Thiesfeld estimated the state already spends more than $1 million each year to monitor and enforce selective fisheries on Puget Sound alone.

Jeffrey P. Mayor: 253-597-8640
jeff.mayor@thenewstribune.com
blog.thenewstribune.com/adventure

Other 2012 salmon forecast highlights

Marine Area 11: The state has approached tribes to open the waters off Tacoma to fishing for hatchery chinook from October- January. While expanding the season to all of January, wild chinook would have to be released.

Marine Area 13: The state is considering converting this year-round fishery to one for hatchery fish only. Clint Muns, a member of the Puget Sound Anglers, cautioned that there could be backlash from anglers wanting the opportunity to keep a wild chinook.

Fall chum: The South Sound forecast is well above the goal of 80,000 fish returning to spawn. The fall run is estimated at more than 200,000 fish, including 178,548 wild chum. On Hood Canal, the forecast is 307,283 hatchery fish, with almost 120,000 wild fish.

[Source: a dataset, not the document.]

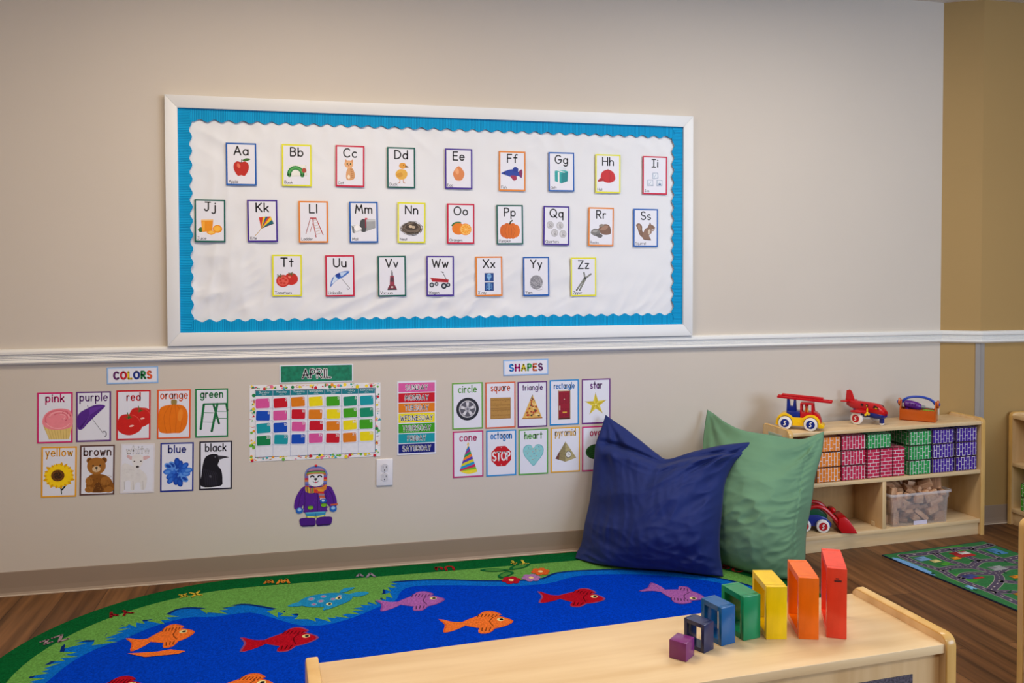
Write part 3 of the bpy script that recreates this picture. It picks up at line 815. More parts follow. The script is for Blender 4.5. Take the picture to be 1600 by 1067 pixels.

Puget Sound chinook: The Green River is expecting a return of 11,713 summer and fall Chinook, with just 1,910 of those being wild fish. The Puyallup run is forecast at 10,091 fish. The lower South Sound forecast is 63,994 chinook, including 9,335 headed to Carr Inlet, 9.958 head for the Deschutes River and 7,099 fish bound for Chambers Creek. The Skokomish River run is predicted to be 33,433 fish.

Puget Sound coho: Overall coho returns are expected to be about 732,000 fish, 249,000 below last year’s forecast. The lower South Sound forecast calls for a run of 73,091 fish, down from the 2011 forecast of 108,708 fish. The Puyallup coho run is set at 31,726 coho, down from a forecast of 54,588 coho last year. The Green is the exception, with a run forecast at 51,465 fish, up from last year’s forecast of 41,805 fish.

Upper Columbia sockeye: While it’s a drive from the South Sound, the Brewster area might be a fishing destination worth considering. More than 431,000 sockeye are expected to return to the Okanogan River this year. “We are predicting a near record run of sockeye this year,” said Cindy LaFleur, Columbia River policy coordinator.